## Exercise description:
Quote from the first line below through the line that contains "q.build('printed_lines', 'paper_ink', nt_)", both included, and leave the pictures out.
⟨
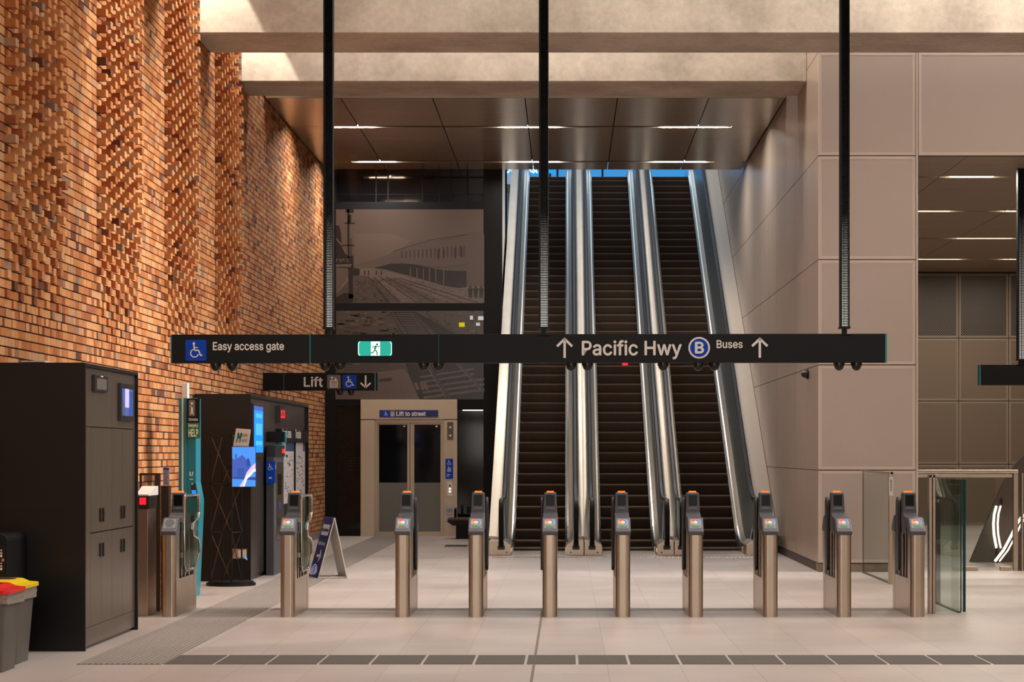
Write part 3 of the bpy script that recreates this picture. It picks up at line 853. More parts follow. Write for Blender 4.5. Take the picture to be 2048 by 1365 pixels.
q = Decal(lambda u, v, h: (X(786 + u, DL), DL - .12 - h, Z(828.3 - v, DL)), .002, .004); q.lift_icon(0, 0, 9); q.build('lift_symbol', 'sign_white', sg_)
text('Lift to street', 'lettering', 'sign_white', fns, 794, 852, 832.6, 823.6, sg_, .02, .003)
b = MB(); lb(b, 895, 907, 845, 880, -.11, -.1); ip = b.build('indicator_panel', 'steel_dark', t)
q = Decal(lambda u, v, h: (X(u, DL), DL - .11 - h, Z(v, DL))); q.poly([(898, 857), (904, 857), (901, 852)]); q.poly([(898, 870), (904, 870), (901, 875)]); q.build('arrow', 'sign_white', ip)
b = MB(); lb(b, 891.5, 906.5, 918, 958, -.11, -.1); bs = b.build('blue_sign', 'sign_blue', t)
q = Decal(lambda u, v, h: (X(899 + u, DL), DL - .11 - h, Z(926 - v, DL))); q.wheelchair(0, 0, 11); q.lift_icon(0, -13, 10); q.stroke([(-5, -24), (2, -24)], 1.2); q.stroke([(-5, -27), (0, -27)], 1.2); q.build('access_symbol', 'sign_white', bs)
b = MB(); lb(b, 895, 905.5, 963, 992, -.11, -.1); cp = b.build('call_panel', 'steel', t)
for k, (py, mm) in enumerate(((972, 'screen_dark'), (978, 'led_white'), (983.5, 'led_white'))):
    q = Decal(lambda u, v, h: (X(u, DL), DL - .11 - h, Z(v, DL)), 0, .012); q.disc(900.3, py, 1.9, 12, 1.9); q.build('call_button', mm, cp)
b = MB(); lb(b, 889, 909.5, 1012, 1040, -.105, -.1); nt_ = b.build('notice', 'paper', t)
q = Decal(lambda u, v, h: (X(u, DL), DL - .105 - h, Z(v, DL)))
for k, py in enumerate((1019, 1021.5, 1024, 1030)): q.rect(893.5, 906, py + .7, py - .5)
q.build('printed_lines', 'paper_ink', nt_)

# bench right of the lift
t = thing('bench', (X(928, 42.6), 42.6, 0), 'dark bench with brown seat and thin armrest right of the lift doors', 'bench')
b = MB(); b.box(X(897, 42.6), X(962, 42.6), 42.3, 42.85, .37, .43); b.build('seat', 'bench_wood', t, bevel=.01)
b = MB(); b.prism([(X(894, 42.3), .36), (X(905, 42.3), .28), (X(962, 42.3), .26), (X(962, 42.3), .37), (X(894, 42.3), .37)], 'y', 42.28, 42.86); b.build('seat_frame', 'black_metal', t)
b = MB(); b.box(X(913, 42.6), X(962, 42.6), 42.4, 42.8, 0, .27); b.build('base', 'black_metal', t)
for dd_ in (42.32, 42.8):
    b = MB(); b.tube([(X(911, 42.6), dd_, .42), (X(911, 42.6), dd_, .60)], .014); b.build('armrest_post', 'black_metal', t)
b = MB(); b.tube([(X(911, 42.6), 42.32, .60), (X(911, 42.6), 42.8, .62)], .016); b.build('armrest', 'black_metal', t)
b = MB(); b.box(X(932, 42.6), X(962, 42.6), 42.78, 42.84, .52, .66); b.build('backrest', 'black_metal', t, bevel=.01)
b = MB(); b.box(X(945, 42.6), X(950, 42.6), 42.8, 42.84, .42, .56); b.build('back_support', 'black_metal', t)

# ------------------------------------------------------------------ ticket gates
GW, GL = .155, 1.28
def rpoly(hw, y0, y1, rf):
    """plan of a pedestal whose outer end (y0) has rounded corners"""
    pts = [(hw, y1)]
    s = 1 if y1 > y0 else -1
    for k in range(7):
        a = math.radians(k * 15); pts.append((hw - rf + rf * math.cos(a), y0 + s * (rf - rf * math.sin(a))))
    for k in range(7):
        a = math.radians(90 - k * 15); pts.append((-hw + rf - rf * math.cos(a), y0 + s * (rf - rf * math.sin(a))))
    pts.append((-hw, y1))
    return pts
def make_gate(name, label, disc=True, flap=False, drum=-1):
    t = thing(name, (0, 0, 0), label, 'ticket gate', 'ticket gates in a row')
    hw = GW / 2
    for end in (0, 1):
        y0, y1 = (0, .2) if end == 0 else (GL, GL - .2)
        b = MB(); b.prism(rpoly(hw, y0, y1, .05), 'z', 0, .90); b.build('pedestal', 'steel', t)
        s = 1 if end == 0 else -1
        # reader head: dark collar, sloping face
        b = MB(); b.prism([(y0 - s * .008, .875), (y0 - s * .008, .915), (y0 + s * .012, .935), (y0 + s * .13, 1.05), (y0 + s * .215, 1.06), (y0 + s * .215, .875)], 'x', -hw - .005, hw + .005)
        hd = b.build('reader_head', 'plastic_grey', t, bevel=.008)
        ang = math.atan2(.115, .118); ca, sa = math.cos(ang), math.sin(ang)
        # face coordinates: u across, v up the slope from its lower edge
        fn = lambda u, v, h, y0=y0, s=s, ca=ca, sa=sa: (u * s, y0 + s * (.012 + v * ca - h * sa), .935 + v * sa + h * ca)
        b = Decal(fn, 0, .003); b.rrect(-.063, .063, .012, .155, .012); b.build('reader_pad', 'plastic_lightgrey', hd)
        if disc or end == 1:
            dsc = Decal(fn, .003, .0055); dsc.disc(0, .098, .052, 28, .05); d_ = dsc.build('disc', 'white', hd)
            q = Decal(fn, .0055, .007)
            for i, (a0, a1) in enumerate(((60, 150), (150, 215), (215, 320), (320, 420))):
                q.mi = i; q.ring(0, .098, .026, .047, a0, a1, 10)
            q.build('colour_ring', ['red', 'orange_print', 'green', 'blue'], d_)
            q = Decal(fn, .007, .0085); q.poly([(0, .072), (.027, .098), (0, .124), (-.027, .098)]); q.build('disc_centre', 'white', d_)
        else:
            q = Decal(fn, .003, .006); q.disc(0, .098, .05, 24, .05); q.build('blank_disc', 'plastic_grey', hd)
        q = Decal(fn, .003, .005); q.rect(-.04, .04, .03, .038); q.build('pad_mark', 'plastic_grey', hd)
        b = MB(); b.box(hw - .002, hw + .003, y0 + s * .17, y0 + s * .195, .86, .99); b.build('side_strip', 'steel_bright', t)
    b = MB(); b.box(-hw + .004, hw - .004, .19, GL - .19, 0, .40)
    b.prism([(.19, .40), (.23, .36), (GL - .23, .36), (GL - .19, .40)], 'x', -hw + .002, hw - .002)
    b.build('base_panel', 'steel', t)
    b = MB(); b.box(-.03, .03, .2, GL - .2, .40, 1.0); b.build('inner_core', 'plastic_dark', t)
    for yy in (.42, .62, .86):
        b = MB(); b.tube([(hw - .016, yy, .39), (hw - .016, yy, .95)], .01); b.build('guide_rail', 'steel_bright', t)
        b = MB(); b.tube([(-hw + .016, yy, .39), (-hw + .016, yy, .95)], .01); b.build('guide_rail', 'steel_bright', t)
    # tower
    ym = GL / 2
    b = MB()
    ring = lambda z, w_, d_: [(-w_, ym - d_, z), (w_, ym - d_, z), (w_, ym + d_, z), (-w_, ym + d_, z)]
    b.loft([ring(.86, .05, .2), ring(.93, hw, .26), ring(1.06, hw, .24), ring(1.10, .076, .12)]); b.build('tower_collar', 'plastic_grey', t, bevel=.01)
    b = MB(); b.loft([ring(1.09, .076, .115), ring(1.16, .073, .105), ring(1.31, .066, .085), ring(1.318, .06, .078)]); tw = b.build('tower', 'plastic_grey', t, bevel=.006)
    for s in (-1, 1):
        fn = lambda u, v, h, s=s: (u * -s, ym + s * (.105 - (v - 1.16) * .02 / .15 + h), v)
        q = Decal(fn, 0, .003); q.rrect(-.047, .047, 1.175, 1.293, .004); q.build('screen', 'screen_dark', tw)
        q = Decal(lambda u, v, h, s=s: (u * -s, ym + s * (.113 + h), v), -.01, .004)
        q.poly([(-.055, 1.138)] + [(.055 * math.cos(math.radians(180 - k * 20)), 1.138 + .022 * math.sin(math.radians(k * 20))) for k in range(1, 9)] + [(.055, 1.138)]); q.build('screen_lip', 'plastic_lightgrey', tw)
    b = MB(); b.box(-.04, .04, ym - .04, ym + .04, 1.316, 1.334); b.build('beacon', 'orange', tw, bevel=.004)['label'] = 'orange beacon light'
    if drum:
        # padded leaf folded back against the side
        b = MB(); xx = drum * (hw + .014)
        prof = [(ym + .12 + .1 * math.cos(math.radians(a)), 1.17 + .1 * math.sin(math.radians(a))) for a in range(0, 181, 20)] + [(ym + .02, .5), (ym + .06, .46), (ym + .18, .46), (ym + .22, .5)]
        b.prism(prof, 'x', xx - .014, xx + .014); b.build('leaf', 'plastic_dark', t, bevel=.008)
    if flap:
        xx = hw + .03; y0, y1 = .34, 1.24
        loop = [(y0, .53), (y0, 1.24), (y0 + .03, 1.285), (y1 - .06, 1.285), (y1 - .01, 1.24), (y1, 1.08), (y1 - .06, 1.02), (y1 - .36, .97), (y1 - .4, .9), (y1 - .38, .84), (y1 - .06, .79), (y1, .73), (y1 + .02, .62), (y1 - .3, .47), (y0 + .06, .47), (y0, .53)]
        b = MB(); b.tube([(xx, a, z) for a, z in loop], .014, 8); fl = b.build('flap_frame', 'steel_bright', t, smooth=True)
        b = MB(); b.prism(loop[:-1], 'x', xx - .004, xx + .004); b.build('flap_pane', 'tint_glass', fl)
        for zz_ in (.62, 1.0):
            b = MB(); b.box(hw - .03, xx, y0 - .005, y0 + .04, zz_, zz_ + .05); b.build('hinge', 'steel', fl)
    return t
gates = [(337, 'stainless ticket gate with a blank grey pad, glass flap open, nearest the brick wall', 0, 1, 0),
         (574.5, 'stainless ticket gate with coloured disc and open glass flap, before the folding sign', 1, 1, 0),
         (804.5, 'stainless ticket gate standing in line with the lift doors', 1, 0, 1),
         (951.5, 'stainless ticket gate standing in line with the bench, first left of the escalators', 1, 0, 1),
         (1099.5, 'stainless ticket gate in line with the right edge of the leftmost escalator', 1, 0, -1),
         (1246, 'stainless ticket gate in line with the steps of the middle escalator', 1, 0, -1),
         (1392, 'stainless ticket gate in line with the left edge of the rightmost escalator', 1, 0, -1),
         (1541.5, 'stainless ticket gate in line with the foot of the rightmost escalator and side wall', 1, 0, -1),
         (1689, 'stainless ticket gate before the beige panel wall, last but one before the glass barrier', 1, 0, -1),
         (1836, 'stainless ticket gate at the end of the row, beside the glass barrier', 1, 0, -1)]
proto = {}
for px, lb_, disc, flap, drum in gates:
    key = (disc, flap, drum)
    if key not in proto: g = proto[key] = make_gate('ticket_gate', lb_, disc, flap, drum)
    else:
        g = copy_tree(proto[key]); g['label'] = lb_
    g.location = (X(px, 22.2), 22.2, 0)

# ------------------------------------------------------------------ hanging signs
def louvre_pole(parent, u, v0, v1, w_=.1, y=0., glow='louvre_glow'):
    """square black post with a deep louvre down its front; local to parent at origin"""
    o = wloc(parent)
    x0, x1 = o.x + u - w_ / 2, o.x + u + w_ / 2; yf, yb_ = o.y + y - .06, o.y + y + .06
    b = MB(); b.box(x0, x0 + .018, yf, yb_, o.z + v0, o.z + v1); b.box(x1 - .006, x1, yf, yb_, o.z + v0, o.z + v1); b.box(x0 + .018, x1 - .006, yb_ - .01, yb_, o.z + v0, o.z + v1)
    b.box(x0 - .008, x1 + .008, yf - .006, yb_ + .006, o.z + v0 - .02, o.z + v0)
    po_ = b.build('post', 'black_metal', parent)
    b = MB(); xa, xb = x0 + .018, x1 - .006; n = 5
    for k in range(n + 1): xx = xa + (xb - xa) * k / n; b.box(xx - .0032, xx + .0032, yf + .002, yf + .012, o.z + v0, o.z + v1)
    zz_ = o.z + v0
    while zz_ < o.z + v1: b.box(xa, xb, yf + .002, yb_ - .02, zz_, zz_ + .0062); zz_ += .0175
    b.build('louvre', 'louvre_black', po_)
    b = MB(); b.box(xa, xb, yb_ - .016, yb_ - .011, o.z + v0, o.z + v1); b.build('lamp_strip', glow, po_)
    b = MB(); b.box(x0 + .025, x1 - .025, yf + .025, yb_ - .025, o.z + v0 - .1, o.z + v0 - .02); b.box(x0 - .02, x1 + .02, yf, yb_, o.z + v0 - .1, o.z + v0 - .085); b.build('neck', 'black_metal', po_)
def dome_camera(parent, u, v, r=.052):
    o = wloc(parent)
    b = MB(); b.cyl((o.x + u, o.y, o.z + v - .03), r * 1.15, .03, 16); b.dome((o.x + u, o.y, o.z + v - .03), r, 16, 6, True, 1.05); return b.build('dome', 'rubber', parent, smooth=True)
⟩
## Solution for this problem:
Write part 3 of the bpy script that recreates this picture. It picks up at line 853. More parts follow. Write for Blender 4.5. Take the picture to be 2048 by 1365 pixels.
q = Decal(lambda u, v, h: (X(786 + u, DL), DL - .12 - h, Z(828.3 - v, DL)), .002, .004); q.lift_icon(0, 0, 9); q.build('lift_symbol', 'sign_white', sg_)
text('Lift to street', 'lettering', 'sign_white', fns, 794, 852, 832.6, 823.6, sg_, .02, .003)
b = MB(); lb(b, 895, 907, 845, 880, -.11, -.1); ip = b.build('indicator_panel', 'steel_dark', t)
q = Decal(lambda u, v, h: (X(u, DL), DL - .11 - h, Z(v, DL))); q.poly([(898, 857), (904, 857), (901, 852)]); q.poly([(898, 870), (904, 870), (901, 875)]); q.build('arrow', 'sign_white', ip)
b = MB(); lb(b, 891.5, 906.5, 918, 958, -.11, -.1); bs = b.build('blue_sign', 'sign_blue', t)
q = Decal(lambda u, v, h: (X(899 + u, DL), DL - .11 - h, Z(926 - v, DL))); q.wheelchair(0, 0, 11); q.lift_icon(0, -13, 10); q.stroke([(-5, -24), (2, -24)], 1.2); q.stroke([(-5, -27), (0, -27)], 1.2); q.build('access_symbol', 'sign_white', bs)
b = MB(); lb(b, 895, 905.5, 963, 992, -.11, -.1); cp = b.build('call_panel', 'steel', t)
for k, (py, mm) in enumerate(((972, 'screen_dark'), (978, 'led_white'), (983.5, 'led_white'))):
    q = Decal(lambda u, v, h: (X(u, DL), DL - .11 - h, Z(v, DL)), 0, .012); q.disc(900.3, py, 1.9, 12, 1.9); q.build('call_button', mm, cp)
b = MB(); lb(b, 889, 909.5, 1012, 1040, -.105, -.1); nt_ = b.build('notice', 'paper', t)
q = Decal(lambda u, v, h: (X(u, DL), DL - .105 - h, Z(v, DL)))
for k, py in enumerate((1019, 1021.5, 1024, 1030)): q.rect(893.5, 906, py + .7, py - .5)
q.build('printed_lines', 'paper_ink', nt_)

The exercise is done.